Task prompt: Gather all lines in the entries that include the word "Blender".

Dataset records:
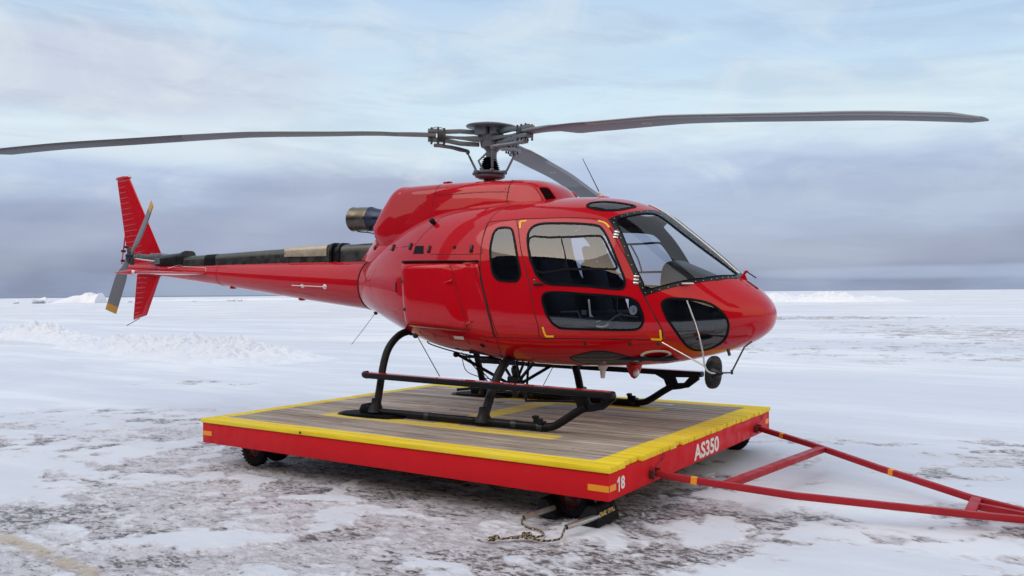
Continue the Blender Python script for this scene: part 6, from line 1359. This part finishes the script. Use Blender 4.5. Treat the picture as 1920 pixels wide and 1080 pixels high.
for px, h_, w_, nm_ in ((30, 0.9, 1.0, 'tiny ice block standing on the far left horizon'), (72, 1.6, 2.4, 'jagged white ice block on the horizon left of the wedge-shaped mound'), (98, 0.7, 0.9, 'very small ice block at the left foot of the wedge-shaped mound'), (243, 0.7, 1.0, 'tiny ice block on the horizon between tail rotor blade and lower fin'), (434, 0.9, 1.6, 'small ice block on the horizon under the middle of the tail boom'), (450, 0.8, 1.0, 'smaller ice block just right of the one under the tail boom'), (363, 0.6, 0.9, 'tiny ice block on the horizon right of the lower fin')):
    c_ = far_pt(px, 270); q = MB(); bm = bmesh.new(); bmesh.ops.create_icosphere(bm, subdivisions=3, radius=1.0); r0 = random.Random(px)
    sh_ = [r0.uniform(-1, 1) for _ in range(6)]
    for v in bm.verts:
        n_ = 0.75+0.35*math.sin(v.co.x*4+sh_[0]*3)*math.cos(v.co.y*5+sh_[1]*3)+0.25*math.sin(v.co.z*7+v.co.x*6+sh_[2]); v.co = Vector((v.co.x*w_*n_, v.co.y*w_*n_, (v.co.z*0.5+0.45)*h_*n_))
    q.add([(v.co.x+c_[0], v.co.y+c_[1], v.co.z-DZ-0.05) for v in bm.verts], [[v.index for v in f.verts] for f in bm.faces]); bm.free()
    o = q.build('ice_block', snm, None, 30, (c_[0], c_[1], 0)); tag(o, nm_, 'ice block', 'ice blocks along the horizon')
# the dark hangar behind the photographer (seen mirrored in the paint and the glass)
HG = empty('hangar', (-20, -34, 0)); tag(HG, 'long dark blue-grey metal hangar standing behind the photographer', 'hangar')
hm = mat('dark_hangar_cladding', (0.030, 0.036, 0.052), 0.7, spec=0.2, var=(0.4, 0.3)); hm2 = mat('hangar_door_paint', (0.045, 0.05, 0.065), 0.6, spec=0.2, var=(0.6, 0.2))
q = MB(); H0 = -DZ
pts_ = [(-100, 0), (60, 0), (60, 15.6), (44, 16.4), (40, 17.4), (20, 17.6), (18, 16.2), (-6, 16.4), (-8, 19.0), (-24, 19.4), (-27, 17.0), (-100, 16.6)]
q.prism([(a, b2+H0) for a, b2 in pts_], -70, -32); q.build('wall', hm, HG, 0)
q = MB()
for k in range(107): q.box((-99+k*1.5, -31.97, H0+6.9), (0.25, 0.08, 13.4))
q.build('cladding_ribs', hm, HG, 0)['kind'] = 'stuff'
for k in range(6):
    q = MB(); q.box((-62+k*17, -31.80, H0+5.0), (13.6, 0.2, 10.0)); 
    for g in range(5): q.box((-62+k*17-5.4+g*2.7, -31.66, H0+5.0), (0.14, 0.1, 9.8))
    q.build('sliding_door', hm2, HG, 0)
q = MB(); q.box((-20, -31.7, H0+13.2), (159, 0.5, 0.25)); q.build('gutter', hm2, HG, 0)
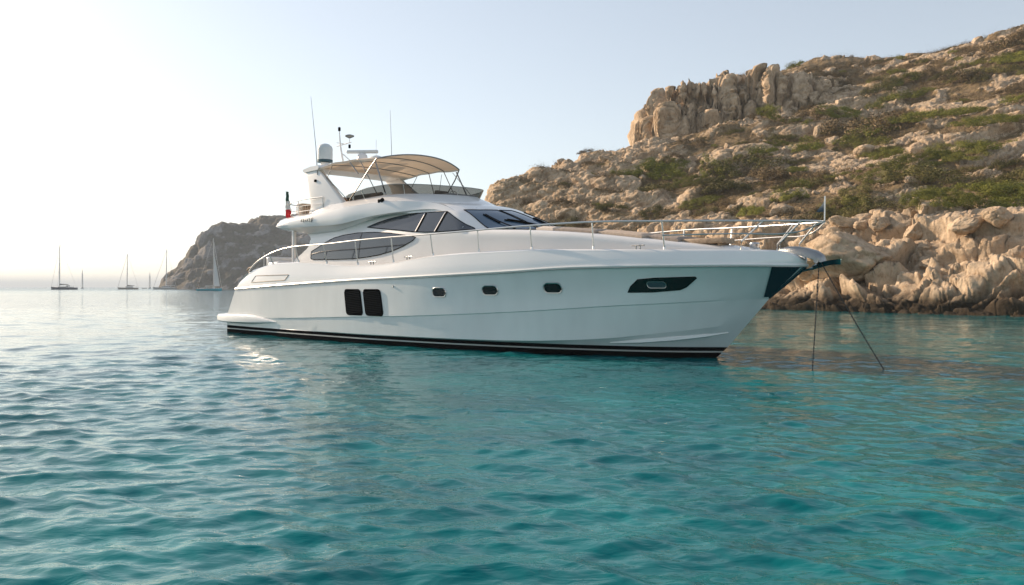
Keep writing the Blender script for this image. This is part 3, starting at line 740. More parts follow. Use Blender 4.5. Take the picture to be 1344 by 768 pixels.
for x in list(np.linspace(3.1, 3.5, 9))+list(np.arange(3.6, 12.31, .1)):
    y1, z1, y3, z3, zj = fr1y(x), fr1z(x), fr3y(x), fr3z(x), fjz(x)
    yj = min(y1-.03, yside(x, 3.6)-.05 if x > 7 else 2.12)
    zt = max(z3+.01, ztop(x, y3-.25)+.01) if x > 9.6 else z3-.01
    zc = 4.12 if x < 9.6 else 4.12+(ztop(x, 0)+.012-4.12)*min(1, (x-9.6)/.8)
    bulge = .05*min(1, (x-3.1)/.5)*(1 if x < 7 else max(0, 1-(x-7)/3))
    if x > 9.6:       # melt into the cabin roof
        k_ = min(1, (x-9.6)/2.6); k_ = k_*k_*(3-2*k_); sc_ = section(x); c1 = sc_[17]; c3 = sc_[21]; off = .02*(1-k_)-.012*k_
        y1, z1 = y1+(c1[1]+off-y1)*k_, z1+(c1[2]-z1)*k_; y3, z3 = y3+(c3[1]+off-y3)*k_, z3+(c3[2]+off-z3)*k_; yj = min(yj, y1-.04); zj = min(zj, z1-.03)
        zt = ztop(x, y3-.25)+.012*(1-k_)-.02*k_; zc = zc*(1-k_)+(ztop(x, 0)-.02)*k_
    r = [(x, 0, zj+.02), (x, yj*.6, zj+.02), (x, yj, zj), (x, y1-.05, z1-.035), (x, y1, z1), (x, (y1*.7+y3*.3)+bulge, z1*.7+z3*.3), (x, y1*.35+y3*.65+bulge, z1*.35+z3*.65), (x, y3, z3), (x, y3-.06, z3+.02*(x < 9.6)), (x, y3-.25, zt), (x, 1.0, (zc*2+zt)/3), (x, 0, zc)]
    G.append(r)
fb.grid(G); fb.grid(mirror(G)); fb.add(G[0]+mirror(G[:1])[0], [tuple(range(12)), tuple(range(12, 24))])
fly = fb.build('flybridge', M['gel'], yacht, smooth=28, flip=True)
# coaming that runs right round the flybridge
CO = [((3.3,2.19,4.10),(3.32,2.37,3.99)),((4.0,2.14,4.17),(4.0,2.36,4.08)),((4.8,2.09,4.21),(4.8,2.34,4.12)),((5.4,2.05,4.34),(5.4,2.32,4.16)),((6.1,2.0,4.45),(6.1,2.30,4.21)),((7.2,1.94,4.50),(7.2,2.25,4.28)),
      ((8.0,1.88,4.54),(8.05,2.19,4.31)),((8.7,1.80,4.57),(8.9,2.09,4.33)),((9.2,1.62,4.58),(9.7,1.95,4.31)),((9.7,1.30,4.575),(10.35,1.6,4.28)),((10.15,.92,4.555),(10.8,1.1,4.27)),((10.5,.48,4.535),(11.05,.55,4.25)),((10.62,0,4.53),(11.15,0,4.24))]
def fine(L, n): 
    return smooth_path(L, n)
ct = fine([a for a, b in CO], 60); cb = fine([b for a, b in CO], 60)
def ring(L): return L+[Vector((p.x, -p.y, p.z)) for p in L[-2::-1]]
ct, cb = ring(ct), ring(cb)
def inward(L, d, dz=0):
    out = []
    for i, p in enumerate(L):
        t = (L[min(i+1, len(L)-1)]-L[max(i-1, 0)]); t.z = 0; t.normalize(); nrm = Vector((t.y, -t.x, 0))
        if nrm.dot(Vector((6.5, 0, 0))-Vector((p.x, p.y, 0))) < 0: nrm = -nrm
        out.append(p+nrm*d+Vector((0, 0, dz)))
    return out
cmid = [a*.5+b*.5+Vector((0,0,.02)) for a, b in zip(ct, cb)]; cin = inward(ct, .10); cfl = inward(ct, .13); cfl = [Vector((p.x, p.y, 4.05)) for p in cfl]
cbb = [Vector((p.x, p.y, p.z-.06)) for p in cb]
cm = MB(); cm.grid([[tuple(q) for q in L] for L in (cbb, cb, cmid, ct, inward(ct, .03, .02), cin, cfl)]); cm.build('flybridge_coaming', M['gel'], yacht, smooth=45, flip=True)
# smoked screen raked outwards on top of the coaming
def scr(hf, out):
    L = []
    for i, p in enumerate(ct):
        if p.x < 6.75: continue
        hgt = hf*float(I(p.x, [6.75,7.0,8.0,9.0,10.62], [.12,.20,.29,.30,.25])); q = inward(ct, .02-out*hgt)[i]; L.append(Vector((q.x, q.y, p.z+hgt+.015)))
    return L
s0_, s1_ = scr(0, .0), scr(1, .45); s0i = [p for p in inward(s0_, .012)]; s1i = [p for p in inward(s1_, .012)]
sm = MB(); sm.grid([[tuple(q) for q in L] for L in (s0_, s1_)]); scr_o = sm.build('flybridge_screen', M['smoke'], yacht, smooth=40, flip=True)
sf = MB(); sf.tube([tuple(p) for p in s1_], .012, 5); sf.build('screen_edge', M['dsteel'], scr_o, flip=True)
for i in range(6, len(s0_)-4, 12):
    q = MB(); q.tube([tuple(s0_[i]), tuple(s1_[i])], .011, 5); q.build('screen_post', M['steel'], scr_o, flip=True)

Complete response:
Continue the Blender Python script for this scene: part 6, from line 1359. This part finishes the script. Use Blender 4.5. Treat the picture as 1920 pixels wide and 1080 pixels high.
Keep writing the Blender script for this image. This is part 3, starting at line 740. More parts follow. Use Blender 4.5. Take the picture to be 1344 by 768 pixels.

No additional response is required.